CV scritti con l’IA? Ok, ma occhio al rischio appiattimento
Sempre più GenZ e Millennial utilizzano strumenti di intelligenza artificiale per elaborare le proprie candidature. La startup di headhunting Clutch li giudica validissimi alleati, ma spiega perché non possono bastare per arrivare alla giusta offerta di lavoro davvero adatta alle proprie aspirazioni e competenze.

Sempre più candidati si affidano alla Gen AI per cercare lavoro. Tra gli altri studi, lo sostiene l’Osservatorio Digital Innovation del Politecnico di Milano, che parla di un 26% di persone che adopera tool d’intelligenza artificiale per perfezionare candidature e lettere di presentazione. A sua volta, Randstad parla di un 57% di lavoratori GenZ e di un 40% di Millennial che adoperano strumenti di intelligenza artificiale per elaborare e inviare i propri CV. Vista l’evoluzione rapidissima imposta dalla tecnologia generativa, sorge spontanea la domanda: quali sono i rischi e i vantaggi di questo approccio? In merito, è interessante l’opinione di Clutch, startup attiva nel mondo dell’head-hunting, che dice: «L’IA è di nostro grande supporto. Ma il contatto umano rimarrà un elemento insostituibile nella valutazione dei candidati in fase di selezione».

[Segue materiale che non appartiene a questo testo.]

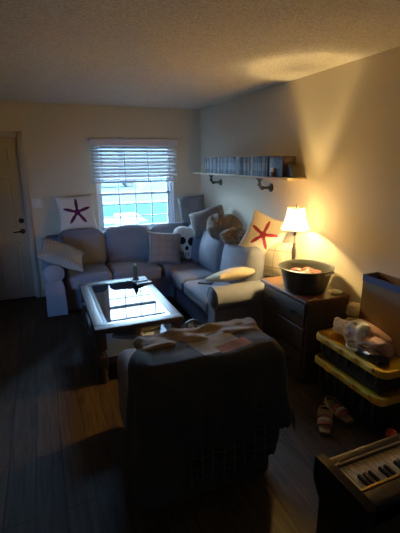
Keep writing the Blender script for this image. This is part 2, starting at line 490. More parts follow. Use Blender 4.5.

Per spiegare meglio le ragioni del proprio punto di vista, l’azienda fondata nel 2024 da Lorenzo Cattelani si affida alle parole della propria Founding Partner, Federica Riviello, che osserva: «L’Intelligenza Artificiale consente di redigere curricula e lettere di presentazione in modo più efficiente, ottimizzando le opportunità che derivano dai processi di selezione», ma la velocità da sola non basta. «Sfortunatamente – aggiunge Riviello -, nessuno insegna come si prepara un curriculum davvero efficace e questo può demotivare i candidati, innescando in loro ansia da prestazione e paura di non riuscire a sfruttare al meglio le numerose occasioni offerte dal mondo del lavoro».
La Founding Partner di Clutch scende ancora di più nel dettaglio, citando un esempio concreto riguardante una loro candidata GenZ che lavora nel settore luxury: «Trattandosi di un ambito piuttosto di nicchia – racconta Riviello -, faceva fatica a trovare opportunità professionali appaganti e in linea con le sue aspettative e competenze. Per superare queste difficoltà, ha utilizzato l’IA per creare CV personalizzati in base ai vari job posting. Se da un lato il suo curriculum corrispondeva perfettamente alle esigenze aziendali, dall’altro rischiava di offuscare la sua vera identità professionale rinunciando a skill, attitudini e tratti distintivi che contraddistinguono ognuno di noi».
Clutch riconosce insomma che l’utilizzo dell’IA consente di rendere i curricula più mirati e ben strutturati, mettendo in evidenza le esperienze lavorative reali e i job title in modo chiaro, facilitando la lettura da parte dei recruiter. Tuttavia, secondo loro un rischio c’è: se il candidato non personalizza il testo, i contenuti potrebbero risultare troppo promozionali o quasi asettici, aspetti che un recruiter potrebbe interpretare negativamente.
In proposito, rimarca a sua volta Anna Valenti, Founding Partner di Clutch: «Sebbene l’Intelligenza Artificiale rappresenti un nostro grande alleato, il contatto umano resta fondamentale durante i colloqui di lavoro». A suo avviso, ci sono capacità che l’IA non sarebbe in grado (almeno, non per il momento) di sostituire la capacità tutta umana dei recruiter in carne ed ossa di mostrare «tatto, empatia, sensibilità».
Oltretutto, per ora solo i selezionatori reali sarebbero in grado di «creare legami solidi con i candidati, valutarne la motivazione, la capacità di integrarsi nella cultura aziendale e altre qualità relazionali: tutte caratteristiche che influenzano profondamente il successo di un inserimento professionale».
Solo attraverso il contatto umano è in conclusione possibile, secondo Anna Valenti, «cogliere sfumature emotive e comportamentali che vanno oltre le competenze tecniche, determinando così un connubio duraturo e proficuo fra aziende e candidati».